= Provided data =
** START **

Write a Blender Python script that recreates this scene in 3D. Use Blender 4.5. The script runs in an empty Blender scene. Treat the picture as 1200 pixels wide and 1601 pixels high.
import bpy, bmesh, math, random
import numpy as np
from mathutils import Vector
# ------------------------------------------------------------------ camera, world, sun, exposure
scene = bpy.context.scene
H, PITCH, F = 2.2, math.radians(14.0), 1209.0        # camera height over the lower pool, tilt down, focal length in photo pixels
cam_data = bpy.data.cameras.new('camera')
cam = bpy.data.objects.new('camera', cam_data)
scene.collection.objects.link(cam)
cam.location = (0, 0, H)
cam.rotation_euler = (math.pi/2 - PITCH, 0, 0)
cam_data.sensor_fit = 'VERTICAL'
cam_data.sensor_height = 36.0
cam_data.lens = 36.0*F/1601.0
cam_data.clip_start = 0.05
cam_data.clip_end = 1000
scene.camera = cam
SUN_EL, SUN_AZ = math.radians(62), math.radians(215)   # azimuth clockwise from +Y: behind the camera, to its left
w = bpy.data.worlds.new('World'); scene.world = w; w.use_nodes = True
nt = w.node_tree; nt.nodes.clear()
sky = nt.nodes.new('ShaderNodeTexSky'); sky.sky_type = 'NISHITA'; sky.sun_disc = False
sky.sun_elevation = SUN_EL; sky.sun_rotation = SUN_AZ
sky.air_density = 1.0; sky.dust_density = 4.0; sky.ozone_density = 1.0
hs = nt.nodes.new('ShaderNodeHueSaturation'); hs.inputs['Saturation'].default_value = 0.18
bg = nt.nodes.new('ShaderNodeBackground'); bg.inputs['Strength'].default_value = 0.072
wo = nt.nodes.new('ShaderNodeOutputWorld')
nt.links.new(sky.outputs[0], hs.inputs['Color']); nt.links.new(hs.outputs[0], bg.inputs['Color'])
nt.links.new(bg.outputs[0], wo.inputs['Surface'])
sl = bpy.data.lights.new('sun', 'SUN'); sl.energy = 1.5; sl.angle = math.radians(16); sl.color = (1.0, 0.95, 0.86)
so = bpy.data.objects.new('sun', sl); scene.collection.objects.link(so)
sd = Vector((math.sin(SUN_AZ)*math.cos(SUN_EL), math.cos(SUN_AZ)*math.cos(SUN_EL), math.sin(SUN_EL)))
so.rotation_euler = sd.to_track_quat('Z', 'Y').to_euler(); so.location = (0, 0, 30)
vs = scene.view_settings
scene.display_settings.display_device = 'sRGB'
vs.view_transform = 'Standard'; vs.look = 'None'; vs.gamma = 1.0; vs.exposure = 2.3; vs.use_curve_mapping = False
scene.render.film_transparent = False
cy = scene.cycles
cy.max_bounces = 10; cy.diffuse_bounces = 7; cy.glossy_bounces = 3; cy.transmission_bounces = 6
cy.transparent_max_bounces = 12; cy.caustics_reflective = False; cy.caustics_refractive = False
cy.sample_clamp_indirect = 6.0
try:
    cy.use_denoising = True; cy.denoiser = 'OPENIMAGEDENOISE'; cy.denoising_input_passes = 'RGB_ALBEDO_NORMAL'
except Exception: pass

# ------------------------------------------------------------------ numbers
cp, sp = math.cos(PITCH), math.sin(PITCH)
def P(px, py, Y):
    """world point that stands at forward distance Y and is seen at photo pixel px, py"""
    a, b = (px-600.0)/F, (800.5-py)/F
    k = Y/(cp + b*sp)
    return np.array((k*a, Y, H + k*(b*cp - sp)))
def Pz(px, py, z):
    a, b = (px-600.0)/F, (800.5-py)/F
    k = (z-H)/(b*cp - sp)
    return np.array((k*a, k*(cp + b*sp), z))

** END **

= Problem to solve =
Reproduce the complete data exactly as presented above.

= Full response =
Write a Blender Python script that recreates this scene in 3D. Use Blender 4.5. The script runs in an empty Blender scene. Treat the picture as 1200 pixels wide and 1601 pixels high.
import bpy, bmesh, math, random
import numpy as np
from mathutils import Vector
# ------------------------------------------------------------------ camera, world, sun, exposure
scene = bpy.context.scene
H, PITCH, F = 2.2, math.radians(14.0), 1209.0        # camera height over the lower pool, tilt down, focal length in photo pixels
cam_data = bpy.data.cameras.new('camera')
cam = bpy.data.objects.new('camera', cam_data)
scene.collection.objects.link(cam)
cam.location = (0, 0, H)
cam.rotation_euler = (math.pi/2 - PITCH, 0, 0)
cam_data.sensor_fit = 'VERTICAL'
cam_data.sensor_height = 36.0
cam_data.lens = 36.0*F/1601.0
cam_data.clip_start = 0.05
cam_data.clip_end = 1000
scene.camera = cam
SUN_EL, SUN_AZ = math.radians(62), math.radians(215)   # azimuth clockwise from +Y: behind the camera, to its left
w = bpy.data.worlds.new('World'); scene.world = w; w.use_nodes = True
nt = w.node_tree; nt.nodes.clear()
sky = nt.nodes.new('ShaderNodeTexSky'); sky.sky_type = 'NISHITA'; sky.sun_disc = False
sky.sun_elevation = SUN_EL; sky.sun_rotation = SUN_AZ
sky.air_density = 1.0; sky.dust_density = 4.0; sky.ozone_density = 1.0
hs = nt.nodes.new('ShaderNodeHueSaturation'); hs.inputs['Saturation'].default_value = 0.18
bg = nt.nodes.new('ShaderNodeBackground'); bg.inputs['Strength'].default_value = 0.072
wo = nt.nodes.new('ShaderNodeOutputWorld')
nt.links.new(sky.outputs[0], hs.inputs['Color']); nt.links.new(hs.outputs[0], bg.inputs['Color'])
nt.links.new(bg.outputs[0], wo.inputs['Surface'])
sl = bpy.data.lights.new('sun', 'SUN'); sl.energy = 1.5; sl.angle = math.radians(16); sl.color = (1.0, 0.95, 0.86)
so = bpy.data.objects.new('sun', sl); scene.collection.objects.link(so)
sd = Vector((math.sin(SUN_AZ)*math.cos(SUN_EL), math.cos(SUN_AZ)*math.cos(SUN_EL), math.sin(SUN_EL)))
so.rotation_euler = sd.to_track_quat('Z', 'Y').to_euler(); so.location = (0, 0, 30)
vs = scene.view_settings
scene.display_settings.display_device = 'sRGB'
vs.view_transform = 'Standard'; vs.look = 'None'; vs.gamma = 1.0; vs.exposure = 2.3; vs.use_curve_mapping = False
scene.render.film_transparent = False
cy = scene.cycles
cy.max_bounces = 10; cy.diffuse_bounces = 7; cy.glossy_bounces = 3; cy.transmission_bounces = 6
cy.transparent_max_bounces = 12; cy.caustics_reflective = False; cy.caustics_refractive = False
cy.sample_clamp_indirect = 6.0
try:
    cy.use_denoising = True; cy.denoiser = 'OPENIMAGEDENOISE'; cy.denoising_input_passes = 'RGB_ALBEDO_NORMAL'
except Exception: pass

# ------------------------------------------------------------------ numbers
cp, sp = math.cos(PITCH), math.sin(PITCH)
def P(px, py, Y):
    """world point that stands at forward distance Y and is seen at photo pixel px, py"""
    a, b = (px-600.0)/F, (800.5-py)/F
    k = Y/(cp + b*sp)
    return np.array((k*a, Y, H + k*(b*cp - sp)))
def Pz(px, py, z):
    a, b = (px-600.0)/F, (800.5-py)/F
    k = (z-H)/(b*cp - sp)
    return np.array((k*a, k*(cp + b*sp), z))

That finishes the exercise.